(3D scene scripts)
+-------+
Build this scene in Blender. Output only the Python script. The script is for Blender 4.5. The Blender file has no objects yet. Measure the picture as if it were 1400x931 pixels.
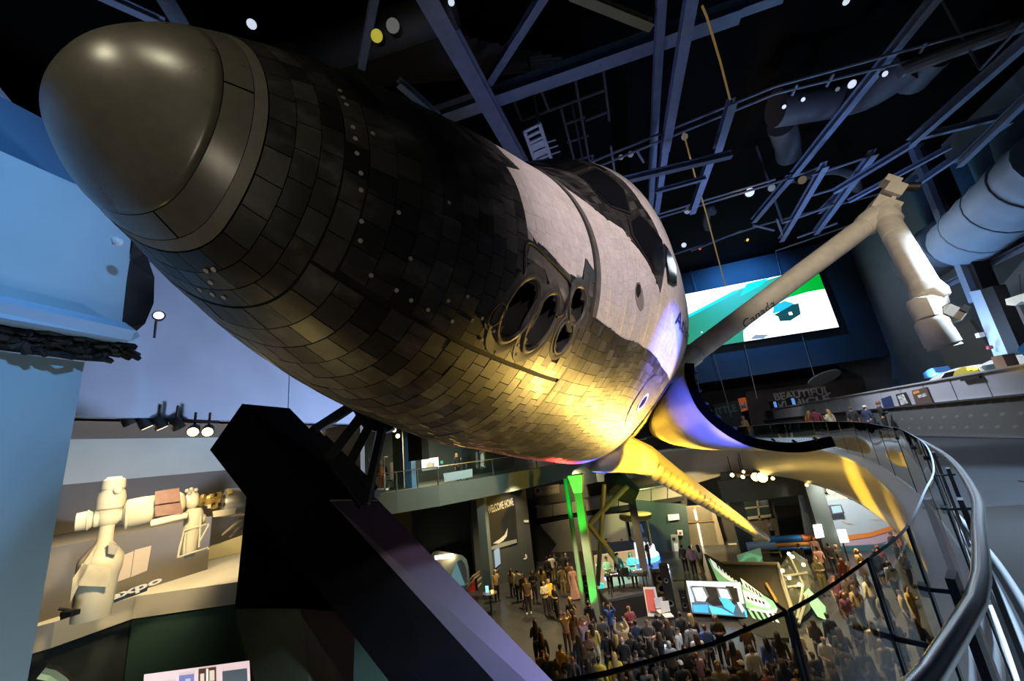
import bpy, bmesh, math, random
import numpy as np
from mathutils import Vector, Matrix, Quaternion

random.seed(7)
S = bpy.context.scene
COL = S.collection

# ---------------------------------------------------------------- camera
CAM_R = np.array([[0.94354, 0.18853, 0.27237], [0.31056, -0.21741, -0.92535], [-0.11524, 0.9577, -0.26369]])
CAM_F = 532.6          # focal length in pixels of the 1400 x 931 frame
EYE = np.array([0.0, 0.0, 9.0])
cam_data = bpy.data.cameras.new('camera')
cam_data.sensor_width = 36.0
cam_data.lens = CAM_F / 1400 * 36.0
cam_data.clip_start = 0.05
cam_data.clip_end = 300
cam = bpy.data.objects.new('camera', cam_data)
COL.objects.link(cam)
cam.matrix_world = Matrix([list(CAM_R[i]) + [EYE[i]] for i in range(3)] + [[0, 0, 0, 1]])
S.camera = cam

# ---------------------------------------------------------------- world, exposure
world = bpy.data.worlds.new('dim_hall')
S.world = world
world.use_nodes = True
world.node_tree.nodes['Background'].inputs[0].default_value = (0.35, 0.42, 0.6, 1)
world.node_tree.nodes['Background'].inputs[1].default_value = 0.004
S.view_settings.view_transform = 'Standard'
S.view_settings.look = 'None'
S.view_settings.gamma = 1.0
S.view_settings.use_curve_mapping = False
S.view_settings.exposure = 0.0
S.cycles.max_bounces = 6
S.cycles.diffuse_bounces = 2
S.cycles.glossy_bounces = 3
S.cycles.transmission_bounces = 6
S.cycles.transparent_max_bounces = 12
S.cycles.sample_clamp_indirect = 3.0
S.cycles.sample_clamp_direct = 30.0
S.cycles.use_denoising = True

# ---------------------------------------------------------------- lights of the hall
def spot(name, loc, target, energy, color, angle=40, blend=0.4, size=0.15):
    d = bpy.data.lights.new(name, 'SPOT')
    d.energy = energy; d.color = color; d.spot_size = math.radians(angle); d.spot_blend = blend
    d.shadow_soft_size = size
    o = bpy.data.objects.new(name, d); COL.objects.link(o)
    o.location = loc
    o.rotation_euler = (Vector(target) - Vector(loc)).to_track_quat('-Z', 'Y').to_euler()
    return o

def point(name, loc, energy, color, size=0.15):
    d = bpy.data.lights.new(name, 'POINT')
    d.energy = energy; d.color = color; d.shadow_soft_size = size
    o = bpy.data.objects.new(name, d); COL.objects.link(o)
    o.location = loc
    return o

def area(name, loc, target, energy, color, sx, sy):
    d = bpy.data.lights.new(name, 'AREA')
    d.shape = 'RECTANGLE'; d.size = sx; d.size_y = sy
    d.energy = energy; d.color = color
    o = bpy.data.objects.new(name, d); COL.objects.link(o)
    o.location = loc
    o.rotation_euler = (Vector(target) - Vector(loc)).to_track_quat('-Z', 'Y').to_euler()
    return o

WARM = (1.0, 0.78, 0.42); YEL = (1.0, 0.56, 0.04); BLUE = (0.07, 0.11, 1.0)
# yellow washes from the lower hall onto belly, wing and bay door
spot('yellow_wash_side', (1.9, 13.2, 6.3), (0.2, 7.2, 9.3), 5200, (1.0, 0.64, 0.14), 30, 0.4, 0.12)
spot('yellow_wash_wing', (6.4, 17.5, 4.9), (2.4, 18.5, 6.4), 4200, YEL, 80, 0.6, 0.2)
spot('yellow_wash_wing', (7.6, 24.0, 4.6), (4.6, 24.0, 4.2), 3000, YEL, 90, 0.6, 0.2)
spot('yellow_wash_strake', (4.5, 11.0, 3.0), (0.4, 14.0, 7.6), 14000, YEL, 36, 0.5, 0.2)
spot('yellow_wash_belly', (-5.6, 1.8, 3.0), (-2.6, 4.2, 9.0), 650, (1.0, 0.72, 0.25), 60, 0.9, 0.2)
spot('yellow_wash_door', (2.2, 17.0, 3.6), (1.4, 17.5, 8.8), 7000, YEL, 60, 0.4, 0.2)
spot('yellow_ramp_wash', (1.0, 18.5, 5.0), (7.2, 16.5, 6.2), 5200, YEL, 36, 0.8, 0.2)
spot('yellow_ramp_wash', (2.0, 12.5, 5.2), (5.2, 10.5, 6.2), 700, YEL, 50, 0.8, 0.2)
# blue and red colour spots
spot('blue_wash_door', (-0.2, 4.0, 6.4), (1.65, 10.9, 9.45), 8000, BLUE, 18, 0.6, 0.1)
spot('blue_bounce_side', (6.9, 5.2, 9.4), (0.45, 7.5, 10.15), 14000, BLUE, 20, 0.8, 0.1)  # added spot, stands in for blue light bounced off the bay door
spot('red_spot_belly', (-2.7, 13.5, 7.4), (-1.95, 7.2, 8.8), 4000, (1.0, 0.05, 0.03), 22, 0.7, 0.1)
spot('blue_spot_belly', (-2.2, 17.0, 7.0), (-1.4, 11.0, 8.6), 5500, BLUE, 20, 0.6, 0.1)
spot('green_spot_tower', (-4.6, 20.5, 0.8), (-4.2, 23.5, 7.4), 6500, (0.0, 1.0, 0.06), 26, 0.5, 0.1)
spot('green_spot_tower', (-4.5, 22.2, 0.3), (-4.25, 23.6, 3.2), 500, (0.0, 1.0, 0.06), 70, 0.6, 0.1)
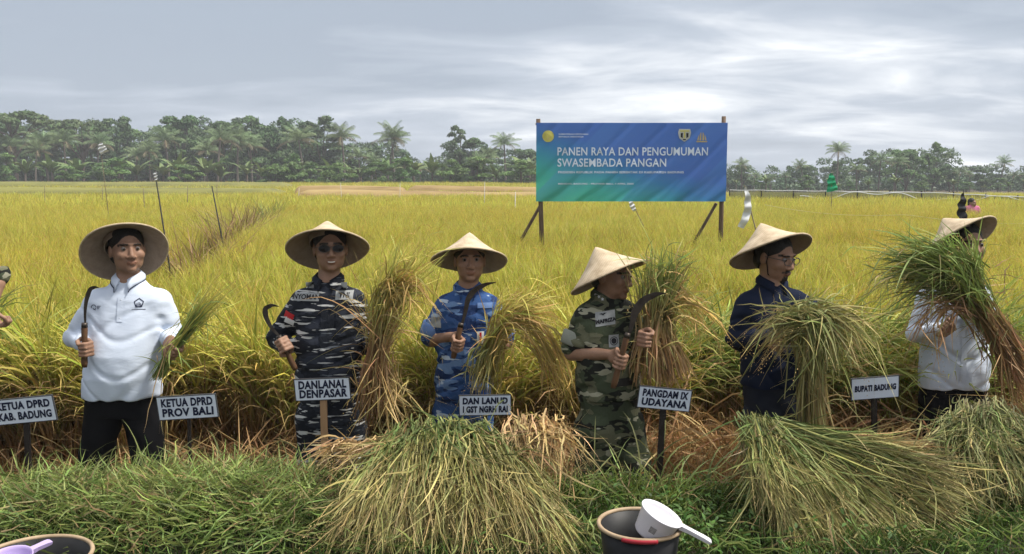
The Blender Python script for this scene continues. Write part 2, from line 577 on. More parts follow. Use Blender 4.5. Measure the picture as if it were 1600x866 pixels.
def make_tuft(kind, seed):
    r = np.random.default_rng(seed)
    B = Blades()

    def leaves(n, Lr, th, dr, w, stops, K=5, rad=0.05, z0=(0, 0.1), az=None, power=1.6):
        base = np.zeros((n, 3))
        a0 = r.uniform(0, 2 * PI, n)
        rr = rad * np.sqrt(r.uniform(0, 1, n))
        base[:, 0] = rr * np.cos(a0); base[:, 1] = rr * np.sin(a0)
        base[:, 2] = r.uniform(*z0, n)
        az_ = r.uniform(0, 2 * PI, n) if az is None else r.normal(az[0], az[1], n)
        P = paths(base, az_, r.uniform(*Lr, n), r.uniform(*th, n), r.uniform(*dr, n), K, power)
        B.add(strips(P, taper(K, r.uniform(w[0], w[1], n)), r.uniform(0, PI, n), lerp_cols(n, K, stops, r=r)))

    S = [(0, BRN), (0.22, (0.27, 0.24, 0.06)), (0.6, GR), (1, YG)]
    S2 = [(0, BRN), (0.2, (0.30, 0.26, 0.06)), (0.55, YG), (1, (0.57, 0.53, 0.10))]
    P_ = [(0, (0.28, 0.26, 0.06)), (0.55, (0.38, 0.31, 0.07)), (0.72, GOLD), (1, GOLD)]
    if kind == 'rice':
        leaves(20, (0.7, 1.0), (0.0, 0.18), (0.1, 0.7), (0.003, 0.0055), S)
        leaves(34, (0.4, 0.7), (0.02, 0.28), (0.05, 0.9), (0.003, 0.0055), S2, z0=(0.25, 0.5))
        leaves(9, (0.5, 0.65), (0.0, 0.2), (0.8, 2.2), (0.004, 0.007), P_, K=7, z0=(0.38, 0.5), power=3.5)
    elif kind == 'edge':
        F = -PI / 2
        leaves(40, (0.45, 0.8), (0.0, 0.25), (0.0, 0.5), (0.003, 0.006), [(0, BRN), (0.5, (0.34, 0.2, 0.08)), (1, (0.34, 0.24, 0.09))], z0=(0, 0.05), rad=0.1)
        leaves(30, (0.4, 0.7), (0.2, 0.7), (0.4, 2.0), (0.003, 0.006), [(0, (0.28, 0.17, 0.07)), (1, (0.42, 0.29, 0.12))], z0=(0.15, 0.55), rad=0.1)
        leaves(44, (0.45, 0.8), (0.0, 0.45), (0.1, 1.5), (0.004, 0.008), [(0, (0.26, 0.23, 0.06)), (0.4, (0.30, 0.33, 0.06)), (1, (0.58, 0.53, 0.10))], z0=(0.3, 0.6), az=(F, 1.4))
        leaves(13, (0.45, 0.7), (0.1, 0.5), (1.2, 2.5), (0.005, 0.010), [(0, (0.32, 0.30, 0.07)), (0.5, (0.45, 0.36, 0.09)), (0.7, GOLD), (1, (0.56, 0.38, 0.13))], K=8, z0=(0.4, 0.6), az=(F, 0.9), power=2.2)
        n = 12
        b = np.stack([r.normal(0, .13, n), r.normal(-.12, .12, n), r.uniform(.6, .98, n)], -1)
        B.add(ears(b, np.stack([r.normal(0, .6, n), r.normal(-.5, .5, n), r.uniform(-.3, .5, n)], -1), r, (0.14, 0.22), 16, (0.48, 0.34, 0.11), sag=1.1))
    elif kind == 'lodged':
        F = -PI / 2
        leaves(26, (0.4, 0.7), (0.0, 0.3), (0.0, 0.6), (0.003, 0.006), [(0, BRN), (1, (0.44, 0.25, 0.10))], z0=(0, 0.05), rad=0.1)
        leaves(50, (0.5, 0.85), (0.2, 0.8), (0.6, 1.8), (0.004, 0.008), [(0, (0.20, 0.21, 0.06)), (0.4, (0.19, 0.26, 0.055)), (0.85, (0.30, 0.35, 0.085)), (1, (0.46, 0.42, 0.14))], K=6, z0=(0.45, 0.75), az=(F + 0.5, 1.1), power=1.3)
        leaves(14, (0.4, 0.7), (0.3, 1.0), (0.6, 2.0), (0.004, 0.008), [(0, (0.3, 0.2, 0.08)), (1, (0.5, 0.36, 0.15))], K=6, z0=(0.4, 0.7))
    elif kind == 'stubble':
        leaves(46, (0.18, 0.42), (0.0, 0.28), (-0.1, 0.3), (0.003, 0.006), [(0, (0.30, 0.15, 0.06)), (0.6, (0.48, 0.26, 0.10)), (1, (0.55, 0.36, 0.16))], K=3, z0=(0, 0.02), rad=0.09)
        leaves(16, (0.25, 0.5), (0.5, 1.2), (0.5, 1.6), (0.003, 0.006), [(0, (0.36, 0.2, 0.08)), (1, (0.55, 0.38, 0.18))], K=5, z0=(0.05, 0.3), rad=0.08)
    elif kind == 'far':
        leaves(26, (0.8, 1.05), (0.0, 0.35), (0.1, 0.6), (0.014, 0.024), S2, K=4, rad=0.25)
        leaves(10, (0.8, 1.0), (0.0, 0.3), (0.5, 1.6), (0.015, 0.024), P_, K=5, rad=0.25)
    return B.mesh('tuft_' + kind, M['rice'] if kind in ('rice', 'far') else M['straw'])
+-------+
Using the data above, transcribe the lines that run from the line with "The Blender Python" to the line with "B = Blades()", both ends kept, and output nothing else.

FINAL RESULT.
The Blender Python script for this scene continues. Write part 2, from line 577 on. More parts follow. Use Blender 4.5. Measure the picture as if it were 1600x866 pixels.
def make_tuft(kind, seed):
    r = np.random.default_rng(seed)
    B = Blades()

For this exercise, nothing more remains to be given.